Confessions of a Christian AgnosticHome

September
September 30

That irritatingly high-pitched sound you hear is just me whining.

Lately, I have been both troubled and saddened by the realization that the nay-sayers may be right and we are going to hell in a handbasket.

Our journey is being paved not so much by good intentions as no intentions at all.

A vast void exists where ethical and religious values once resided.

Our children, although exposed to enormous amounts of knowledge thanks to quantum leaps in technological advancement, are receiving no moral context in which to assimilate all this data.
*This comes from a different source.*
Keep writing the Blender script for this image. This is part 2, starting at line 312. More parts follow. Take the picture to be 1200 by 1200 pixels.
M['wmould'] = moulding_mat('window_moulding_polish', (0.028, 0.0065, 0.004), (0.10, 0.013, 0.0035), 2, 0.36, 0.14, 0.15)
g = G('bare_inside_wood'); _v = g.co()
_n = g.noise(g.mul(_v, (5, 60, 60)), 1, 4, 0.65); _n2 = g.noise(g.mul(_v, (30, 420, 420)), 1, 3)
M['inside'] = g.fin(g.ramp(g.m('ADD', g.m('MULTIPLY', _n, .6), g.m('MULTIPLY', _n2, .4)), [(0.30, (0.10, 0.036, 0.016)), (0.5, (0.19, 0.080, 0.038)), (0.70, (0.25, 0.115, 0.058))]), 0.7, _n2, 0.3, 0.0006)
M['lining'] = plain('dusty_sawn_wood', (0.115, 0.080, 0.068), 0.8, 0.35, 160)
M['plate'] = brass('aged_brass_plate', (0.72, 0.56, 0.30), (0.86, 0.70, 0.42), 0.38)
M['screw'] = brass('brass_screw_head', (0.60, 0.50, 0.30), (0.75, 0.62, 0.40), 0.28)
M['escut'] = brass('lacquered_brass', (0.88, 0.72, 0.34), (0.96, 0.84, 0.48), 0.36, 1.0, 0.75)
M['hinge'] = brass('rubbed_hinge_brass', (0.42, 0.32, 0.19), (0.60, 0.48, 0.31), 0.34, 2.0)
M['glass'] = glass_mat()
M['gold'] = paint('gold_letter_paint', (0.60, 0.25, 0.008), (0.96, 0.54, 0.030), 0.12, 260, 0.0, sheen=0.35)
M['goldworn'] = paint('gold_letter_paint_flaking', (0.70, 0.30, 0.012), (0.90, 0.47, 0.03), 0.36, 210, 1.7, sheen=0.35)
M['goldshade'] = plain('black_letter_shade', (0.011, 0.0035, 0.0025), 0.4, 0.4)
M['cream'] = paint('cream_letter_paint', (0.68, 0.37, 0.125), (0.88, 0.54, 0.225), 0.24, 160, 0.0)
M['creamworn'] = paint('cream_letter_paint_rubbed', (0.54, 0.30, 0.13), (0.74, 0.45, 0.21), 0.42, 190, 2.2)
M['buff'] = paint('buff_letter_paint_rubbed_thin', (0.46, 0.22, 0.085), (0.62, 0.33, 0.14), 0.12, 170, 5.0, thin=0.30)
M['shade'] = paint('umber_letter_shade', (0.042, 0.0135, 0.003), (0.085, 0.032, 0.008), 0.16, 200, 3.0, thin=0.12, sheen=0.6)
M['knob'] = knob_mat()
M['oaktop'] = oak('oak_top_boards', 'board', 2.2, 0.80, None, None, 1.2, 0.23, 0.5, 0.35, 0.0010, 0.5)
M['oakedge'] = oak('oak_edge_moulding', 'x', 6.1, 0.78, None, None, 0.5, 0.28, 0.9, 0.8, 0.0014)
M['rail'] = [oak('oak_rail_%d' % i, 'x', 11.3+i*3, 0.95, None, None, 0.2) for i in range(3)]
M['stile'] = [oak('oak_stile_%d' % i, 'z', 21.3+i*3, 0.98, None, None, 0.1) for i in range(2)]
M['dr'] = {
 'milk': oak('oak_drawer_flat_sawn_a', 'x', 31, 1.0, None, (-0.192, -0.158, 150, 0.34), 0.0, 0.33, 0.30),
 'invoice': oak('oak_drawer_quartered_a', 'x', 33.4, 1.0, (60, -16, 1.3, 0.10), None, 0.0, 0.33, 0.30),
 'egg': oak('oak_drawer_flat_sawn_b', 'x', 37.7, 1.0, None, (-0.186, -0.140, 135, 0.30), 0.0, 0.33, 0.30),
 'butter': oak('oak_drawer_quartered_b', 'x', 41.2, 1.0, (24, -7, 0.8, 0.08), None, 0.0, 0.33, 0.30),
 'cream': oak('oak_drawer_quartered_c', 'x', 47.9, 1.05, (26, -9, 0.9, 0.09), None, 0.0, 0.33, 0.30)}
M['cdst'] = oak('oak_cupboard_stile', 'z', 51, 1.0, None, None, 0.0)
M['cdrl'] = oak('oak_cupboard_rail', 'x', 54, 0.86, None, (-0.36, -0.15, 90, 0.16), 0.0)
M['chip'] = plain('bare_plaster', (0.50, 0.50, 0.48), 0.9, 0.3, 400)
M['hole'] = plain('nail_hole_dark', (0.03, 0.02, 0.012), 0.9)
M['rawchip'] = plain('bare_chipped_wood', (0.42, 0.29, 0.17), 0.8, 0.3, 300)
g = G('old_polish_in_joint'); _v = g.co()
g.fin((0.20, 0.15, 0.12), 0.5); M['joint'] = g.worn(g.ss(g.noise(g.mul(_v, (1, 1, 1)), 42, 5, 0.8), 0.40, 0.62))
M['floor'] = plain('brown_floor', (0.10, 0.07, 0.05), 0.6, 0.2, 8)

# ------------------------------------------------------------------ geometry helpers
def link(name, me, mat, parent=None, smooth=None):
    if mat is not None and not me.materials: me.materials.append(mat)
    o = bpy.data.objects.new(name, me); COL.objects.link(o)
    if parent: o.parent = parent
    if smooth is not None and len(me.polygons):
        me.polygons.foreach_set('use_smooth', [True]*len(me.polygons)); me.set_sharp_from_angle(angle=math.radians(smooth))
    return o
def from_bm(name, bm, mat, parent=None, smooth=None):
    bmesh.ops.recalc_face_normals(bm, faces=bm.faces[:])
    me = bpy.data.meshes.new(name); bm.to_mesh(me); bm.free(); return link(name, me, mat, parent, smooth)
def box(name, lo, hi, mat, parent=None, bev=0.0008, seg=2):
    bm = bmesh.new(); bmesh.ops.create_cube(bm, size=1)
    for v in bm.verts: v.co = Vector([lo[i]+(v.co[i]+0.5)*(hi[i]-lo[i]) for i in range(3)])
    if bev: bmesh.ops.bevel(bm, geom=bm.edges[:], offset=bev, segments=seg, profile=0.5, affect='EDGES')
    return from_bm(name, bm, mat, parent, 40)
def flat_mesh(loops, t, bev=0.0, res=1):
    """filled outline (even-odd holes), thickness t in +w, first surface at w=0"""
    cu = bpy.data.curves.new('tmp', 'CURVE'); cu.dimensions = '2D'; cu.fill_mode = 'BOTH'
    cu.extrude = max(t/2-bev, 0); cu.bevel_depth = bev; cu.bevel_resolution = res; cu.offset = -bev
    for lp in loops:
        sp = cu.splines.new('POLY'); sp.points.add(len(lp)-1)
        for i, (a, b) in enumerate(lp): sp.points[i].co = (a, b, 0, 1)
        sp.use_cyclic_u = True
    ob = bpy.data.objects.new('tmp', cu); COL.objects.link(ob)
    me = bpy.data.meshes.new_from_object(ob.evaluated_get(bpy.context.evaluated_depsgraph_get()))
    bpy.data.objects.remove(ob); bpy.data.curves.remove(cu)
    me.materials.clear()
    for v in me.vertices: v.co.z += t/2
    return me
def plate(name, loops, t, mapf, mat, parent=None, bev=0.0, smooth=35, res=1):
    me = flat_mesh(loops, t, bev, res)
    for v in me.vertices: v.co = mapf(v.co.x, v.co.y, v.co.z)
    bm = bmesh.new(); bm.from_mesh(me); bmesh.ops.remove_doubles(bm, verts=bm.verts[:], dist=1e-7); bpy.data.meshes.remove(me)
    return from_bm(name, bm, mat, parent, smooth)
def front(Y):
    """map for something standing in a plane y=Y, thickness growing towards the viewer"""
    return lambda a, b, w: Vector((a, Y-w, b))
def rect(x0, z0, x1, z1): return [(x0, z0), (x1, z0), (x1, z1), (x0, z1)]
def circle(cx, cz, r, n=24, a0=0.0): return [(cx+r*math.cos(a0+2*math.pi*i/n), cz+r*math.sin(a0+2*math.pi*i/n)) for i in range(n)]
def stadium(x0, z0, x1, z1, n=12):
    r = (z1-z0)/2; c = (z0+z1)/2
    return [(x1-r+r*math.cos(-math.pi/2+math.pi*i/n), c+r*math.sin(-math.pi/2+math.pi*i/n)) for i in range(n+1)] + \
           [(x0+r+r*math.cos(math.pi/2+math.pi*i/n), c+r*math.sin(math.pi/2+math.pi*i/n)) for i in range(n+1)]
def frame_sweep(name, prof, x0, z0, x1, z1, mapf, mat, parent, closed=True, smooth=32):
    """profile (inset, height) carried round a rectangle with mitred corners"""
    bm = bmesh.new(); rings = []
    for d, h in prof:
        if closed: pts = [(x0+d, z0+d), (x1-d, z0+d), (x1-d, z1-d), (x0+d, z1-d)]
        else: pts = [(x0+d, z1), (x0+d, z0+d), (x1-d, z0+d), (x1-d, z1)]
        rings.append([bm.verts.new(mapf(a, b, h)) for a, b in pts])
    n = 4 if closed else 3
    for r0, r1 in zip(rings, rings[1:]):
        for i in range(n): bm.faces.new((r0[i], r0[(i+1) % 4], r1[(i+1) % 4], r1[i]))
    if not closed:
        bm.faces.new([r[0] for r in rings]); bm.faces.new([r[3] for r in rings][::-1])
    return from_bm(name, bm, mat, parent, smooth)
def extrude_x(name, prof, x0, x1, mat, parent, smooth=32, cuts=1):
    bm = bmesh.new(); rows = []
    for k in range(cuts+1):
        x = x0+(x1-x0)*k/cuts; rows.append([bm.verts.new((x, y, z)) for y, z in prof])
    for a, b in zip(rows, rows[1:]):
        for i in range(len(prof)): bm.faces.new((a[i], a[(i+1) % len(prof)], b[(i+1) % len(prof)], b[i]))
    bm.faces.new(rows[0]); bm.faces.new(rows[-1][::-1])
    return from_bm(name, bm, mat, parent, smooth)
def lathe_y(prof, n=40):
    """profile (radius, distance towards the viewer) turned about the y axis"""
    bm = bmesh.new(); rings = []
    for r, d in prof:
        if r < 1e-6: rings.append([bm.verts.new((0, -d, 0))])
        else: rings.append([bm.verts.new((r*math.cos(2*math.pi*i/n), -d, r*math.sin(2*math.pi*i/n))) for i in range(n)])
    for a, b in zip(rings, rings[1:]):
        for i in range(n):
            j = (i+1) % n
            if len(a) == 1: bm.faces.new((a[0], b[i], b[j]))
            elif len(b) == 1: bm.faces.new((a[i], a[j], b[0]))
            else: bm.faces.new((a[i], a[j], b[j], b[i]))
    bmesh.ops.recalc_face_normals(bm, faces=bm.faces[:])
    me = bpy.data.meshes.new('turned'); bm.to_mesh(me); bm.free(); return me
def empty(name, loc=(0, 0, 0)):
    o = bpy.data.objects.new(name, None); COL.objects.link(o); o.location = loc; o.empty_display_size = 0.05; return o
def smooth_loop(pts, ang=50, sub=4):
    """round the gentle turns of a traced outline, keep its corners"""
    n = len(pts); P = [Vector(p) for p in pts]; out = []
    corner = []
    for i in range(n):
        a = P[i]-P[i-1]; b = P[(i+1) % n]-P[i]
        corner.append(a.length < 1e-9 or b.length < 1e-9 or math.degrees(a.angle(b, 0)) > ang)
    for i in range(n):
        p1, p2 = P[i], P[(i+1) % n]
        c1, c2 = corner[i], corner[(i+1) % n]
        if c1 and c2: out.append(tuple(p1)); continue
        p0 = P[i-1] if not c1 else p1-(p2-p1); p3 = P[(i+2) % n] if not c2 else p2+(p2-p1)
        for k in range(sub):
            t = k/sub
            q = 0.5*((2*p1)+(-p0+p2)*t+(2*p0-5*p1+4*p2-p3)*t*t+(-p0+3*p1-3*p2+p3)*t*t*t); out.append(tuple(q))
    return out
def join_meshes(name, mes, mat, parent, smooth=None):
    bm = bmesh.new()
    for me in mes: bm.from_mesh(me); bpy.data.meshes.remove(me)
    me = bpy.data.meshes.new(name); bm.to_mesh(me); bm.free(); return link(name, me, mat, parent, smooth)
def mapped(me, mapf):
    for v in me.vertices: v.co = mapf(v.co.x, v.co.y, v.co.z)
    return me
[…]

In the past, part of a child’s information always involved ethical education and religious grounding. Now parents are far more concerned that little Jimmy makes soccer practice than Sunday School. (I said I was whining!)

Besides my obvious self-interest, there is a genuine concern that our kids will have virtually no foundation for grappling with the crucial issues of modern society. With thousands of hours spent in front of TV's and hundreds more spent in self-indulgent shopping trips and Nintendo noodling, how are our children being prepared for the future?

The older I get, the easier it is for me to see the wisdom of our past. Our forbearers assimilated religious formation into the equation of what made for a healthy and liberal education. Catechetical instruction or the preparation for Bar Mitzvah were often the means for this education to take place. Now such commitment is dismissed as irrelevant and an irritation to our busy lifestyles.

Is it so arrogant to suggest that our world will be a much better place if our kids spent a little more time studying the wisdom of the ages than the quarterback sneak?

I am enough of an optimist to believe that such a path to perdition can be altered but not without great effort.

We must begin by reinstating our commitment to educating the whole child. The old description of self as body, mind and spirit needs to be reappropriated and integrated into our educational system. The healthiest body and the keenest mind are ultimately useless without a moral compass to guide them. We need to be allowing for such guidance to take place.

With such vital matters as this at risk, maybe my whine is more a siren of alarm.